The following technical report is available from
http://aib.informatik.rwth-aachen.de:

The Probabilistic Model Checker Storm — Symbolic Methods for Probabilistic Model Checking
Christian Hensel
AIB 2018-06

In a world in which we increasingly rely on safety critical systems that simultaneously are becoming ever more complex, formal methods provide a means to mathematically rigorously prove systems correct. Model checking is a fully automated technique that is successfully applied in the verification of software and hardware circuits. However, in practice many systems exhibit stochastic behavior, for instance when components may fail or randomization is used as a key element to improve efficiency. Probabilistic model checking extends traditional (qualitative) model checking to deal with such systems. As model checking can be (simplistically) viewed as an exhaustive exploration of the state space of the model under consideration, it suffers from the curse of dimensionality: State spaces grow exponentially in the number of components and variables and they quickly become too large to be effectively manageable, a problem that is typically referred to as state space explosion.
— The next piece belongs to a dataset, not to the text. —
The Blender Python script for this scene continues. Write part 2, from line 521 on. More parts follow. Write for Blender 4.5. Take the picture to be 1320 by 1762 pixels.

Symbolic methods have helped to alleviate this problem substantially. Rather than considering states and transitions of the system individually, they instead exploit structure in the model and treat sets of states and transitions simultaneously. Model checkers based on symbolic techniques dominate the landscape of hardware and software model checking. In the probabilistic setting, symbolic methods too show potential but are arguably not on par with their qualitative counterparts. This thesis is concerned with advances in the field of symbolic techniques in the context of probabilistic model checking. The major contributions are fivefold:

(1) We propose the JANI modeling language to unify the multitude of input languages of probabilistic model checkers. It covers a large range of models involving randomization and timing aspects and offers well-defined points for future extensions.
(2) We show how counterexamples on the level of JANI specifications can be synthesized. For this, we develop a method based on the connection of standard probabilistic model checking and a smart enumeration of the solutions of a satisfiability problem.
(3) We combine the strengths of decision diagrams for the representation of gigantic systems and bisimulation minimization, a technique that reduces systems by factoring out symmetry. Our implementation is shown to drastically reduce the sizes of models involving probabilities, continuous time, nondeterminism and rewards.
(4) We summarize, extend and implement a game-based abstraction-refinement framework that is able to treat infinite-state probabilistic automata. In contrast to other implementations, ours is openly available and computes strictly sound bounds through the use of rational arithmetic.
(5) We present Storm, a new high-performance probabilistic model checker. It goes beyond the standard verification tasks through numerous features and in particular integrates the items (1) to (4) above. We show that it outperforms other state-of-the-art model checkers on the majority of instances of the PRISM benchmark suite.